WHAT IS REQUIRED
Each entry must be given again exactly; images do not belong in the copy.

DATA ROWS

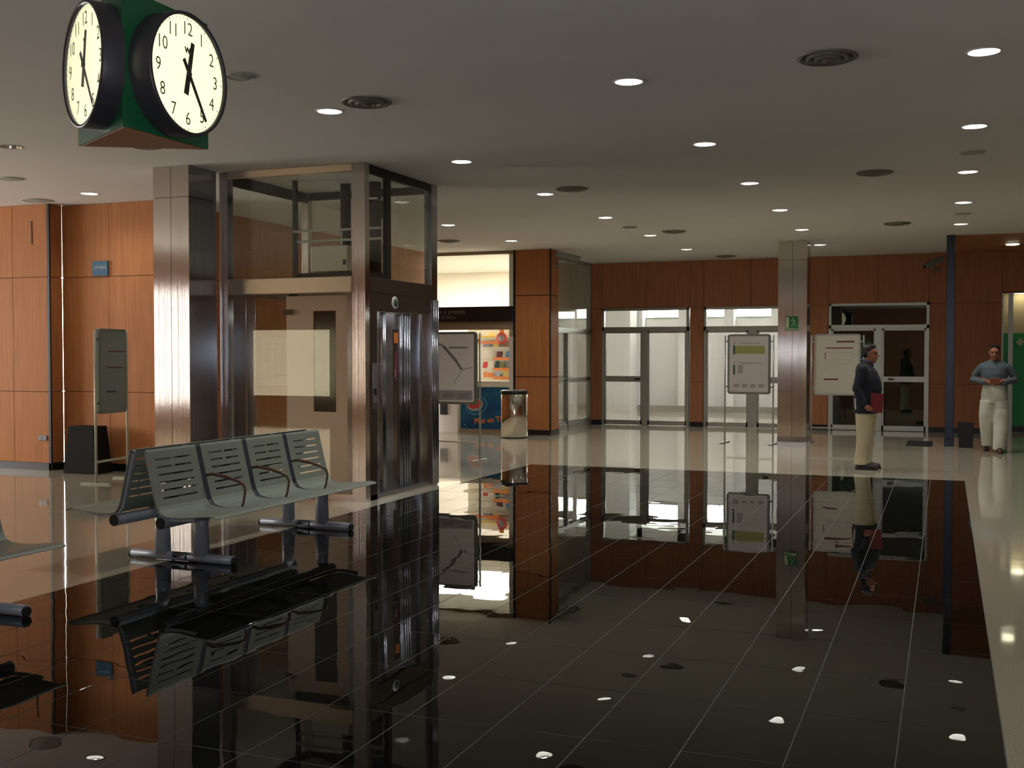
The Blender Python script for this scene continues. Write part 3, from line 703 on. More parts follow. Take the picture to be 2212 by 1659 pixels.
    for i in range(1, n): strip(i*sw, .075, 'bench_dark', 'bracket')
    strip(.03, .02, 'bench_blue', 'bracket', .01); strip(L-.03, .02, 'bench_blue', 'bracket', .01)
    # armrests
    for i in range(1, n):
        yc = i*sw+.0
        pts = [(-.06*s, yc, .66), (.0, yc, .672), (.12*s, yc, .655), (.24*s, yc, .625), (.285*s, yc, .60), (.30*s, yc, .56), (.285*s, yc, .47), (.27*s, yc, .435)]
        MB().tube(pts, [.010, .013, .014, .013, .012, .010, .009, .009], 8).build('armrest', 'armwood', t)
    # T feet
    for yy in (.50, 2.27):
        lg = MB().tube([(-.03*s, yy, .05), (-.03*s, yy, .30), (-.01*s, yy, .345)], [.062, .055, .048], 18).build('leg', 'bench_blue', t)
        MB().tube([(-.28*s, yy, .036), (.26*s, yy, .036)], .034, 12).build('foot', 'bench_blue', lg)
        for e in (-.29, .27):
            MB().tube([((e-.01)*s, yy, .030), ((e+.012)*s, yy, .030)], .030, 10).build('foot_cap', 'tube_in', lg)
    return t
G = 'back to back perforated steel benches'
bench(1, -5.27, 6.53, 'grey perforated steel bench facing right in front of the lift', G)
bench(-1, -5.69, 6.53, 'grey perforated steel bench facing left with its back to the other', G)
bench(1, -5.47, 2.92, 'grey perforated steel bench cut by the left edge of the picture', G)

# ------------------------------------------------------------------ clock
ck = thing('three_faced_clock', 'green three sided clock with lit round dials hanging from the ceiling', 'clock')
cyaw = -.3722
a268 = math.atan((270-1106)/2400) + cyaw        # bearing of the near edge
Dn = 5.0; dist = Dn/math.cos(a268-cyaw)
near = Vector((math.sin(a268)*dist, math.cos(a268)*dist, 0))
vx = Vector((math.cos(a268), -math.sin(a268), 0)); vd = Vector((math.sin(a268), math.cos(a268), 0))   # right and away, seen along the bearing
th_r = math.radians(49.5); sd = .62
e_r = vx*math.cos(th_r) + vd*math.sin(th_r); n_r = vx*math.sin(th_r) - vd*math.cos(th_r)
th_l = math.radians(70.5)
e_l = -vx*math.cos(th_l) + vd*math.sin(th_l); n_l = -vx*math.sin(th_l) - vd*math.cos(th_l)
ck.location = (near.x, near.y, 2.62)
z0c, z1c = 2.62, 3.24
tri = [Vector((0, 0, 0)), e_r*sd, e_l*sd]
mb = MB(); mb.prism([(p.x, p.y) for p in tri], 0, z1c-z0c)
mb.build('housing', 'green', ck)
inner = [p*.93+(tri[1]+tri[2])/3*.07 for p in tri]
mb = MB(); mb.prism([(p.x, p.y) for p in inner], -.004, 0); mb.build('bottom_plate', mat('glow_tinted_bottom_plate', (.45, .17, .06), .5), ck)  # orange light on the underside is put into the plate's colour
cc = (tri[1]+tri[2])/3
mb = MB(); mb.tube([(cc.x, cc.y, z1c-z0c), (cc.x, cc.y, CEIL-z0c-.02)], .03, 14); mb.build('hanging_rod', 'green', ck)
mb = MB(); mb.lathe([(.001, 0), (.09, 0), (.09, .018), (.001, .018)], c=(cc.x, cc.y, CEIL-z0c-.02), n=24); mb.build('ceiling_rose', 'green', ck)
CR = .276
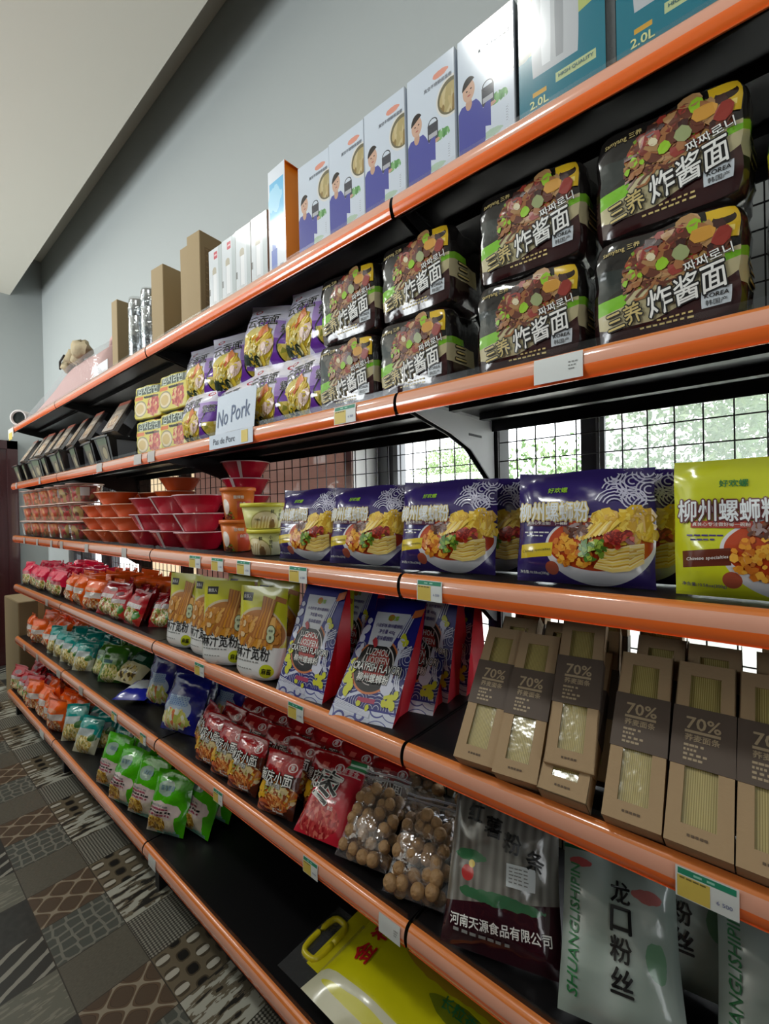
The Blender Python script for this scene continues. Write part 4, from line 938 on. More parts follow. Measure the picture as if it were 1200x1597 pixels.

FINAL RESULT
The Blender Python script for this scene continues. Write part 3, from line 703 on. More parts follow. Take the picture to be 2212 by 1659 pixels.
    for i in range(1, n): strip(i*sw, .075, 'bench_dark', 'bracket')
    strip(.03, .02, 'bench_blue', 'bracket', .01); strip(L-.03, .02, 'bench_blue', 'bracket', .01)
    # armrests
    for i in range(1, n):
        yc = i*sw+.0
        pts = [(-.06*s, yc, .66), (.0, yc, .672), (.12*s, yc, .655), (.24*s, yc, .625), (.285*s, yc, .60), (.30*s, yc, .56), (.285*s, yc, .47), (.27*s, yc, .435)]
        MB().tube(pts, [.010, .013, .014, .013, .012, .010, .009, .009], 8).build('armrest', 'armwood', t)
    # T feet
    for yy in (.50, 2.27):
        lg = MB().tube([(-.03*s, yy, .05), (-.03*s, yy, .30), (-.01*s, yy, .345)], [.062, .055, .048], 18).build('leg', 'bench_blue', t)
        MB().tube([(-.28*s, yy, .036), (.26*s, yy, .036)], .034, 12).build('foot', 'bench_blue', lg)
        for e in (-.29, .27):
            MB().tube([((e-.01)*s, yy, .030), ((e+.012)*s, yy, .030)], .030, 10).build('foot_cap', 'tube_in', lg)
    return t
G = 'back to back perforated steel benches'
bench(1, -5.27, 6.53, 'grey perforated steel bench facing right in front of the lift', G)
bench(-1, -5.69, 6.53, 'grey perforated steel bench facing left with its back to the other', G)
bench(1, -5.47, 2.92, 'grey perforated steel bench cut by the left edge of the picture', G)

# ------------------------------------------------------------------ clock
ck = thing('three_faced_clock', 'green three sided clock with lit round dials hanging from the ceiling', 'clock')
cyaw = -.3722
a268 = math.atan((270-1106)/2400) + cyaw        # bearing of the near edge
Dn = 5.0; dist = Dn/math.cos(a268-cyaw)
near = Vector((math.sin(a268)*dist, math.cos(a268)*dist, 0))
vx = Vector((math.cos(a268), -math.sin(a268), 0)); vd = Vector((math.sin(a268), math.cos(a268), 0))   # right and away, seen along the bearing
th_r = math.radians(49.5); sd = .62
e_r = vx*math.cos(th_r) + vd*math.sin(th_r); n_r = vx*math.sin(th_r) - vd*math.cos(th_r)
th_l = math.radians(70.5)
e_l = -vx*math.cos(th_l) + vd*math.sin(th_l); n_l = -vx*math.sin(th_l) - vd*math.cos(th_l)
ck.location = (near.x, near.y, 2.62)
z0c, z1c = 2.62, 3.24
tri = [Vector((0, 0, 0)), e_r*sd, e_l*sd]
mb = MB(); mb.prism([(p.x, p.y) for p in tri], 0, z1c-z0c)
mb.build('housing', 'green', ck)
inner = [p*.93+(tri[1]+tri[2])/3*.07 for p in tri]
mb = MB(); mb.prism([(p.x, p.y) for p in inner], -.004, 0); mb.build('bottom_plate', mat('glow_tinted_bottom_plate', (.45, .17, .06), .5), ck)  # orange light on the underside is put into the plate's colour
cc = (tri[1]+tri[2])/3
mb = MB(); mb.tube([(cc.x, cc.y, z1c-z0c), (cc.x, cc.y, CEIL-z0c-.02)], .03, 14); mb.build('hanging_rod', 'green', ck)
mb = MB(); mb.lathe([(.001, 0), (.09, 0), (.09, .018), (.001, .018)], c=(cc.x, cc.y, CEIL-z0c-.02), n=24); mb.build('ceiling_rose', 'green', ck)
CR = .276
The Blender Python script for this scene continues. Write part 4, from line 938 on. More parts follow. Measure the picture as if it were 1200x1597 pixels.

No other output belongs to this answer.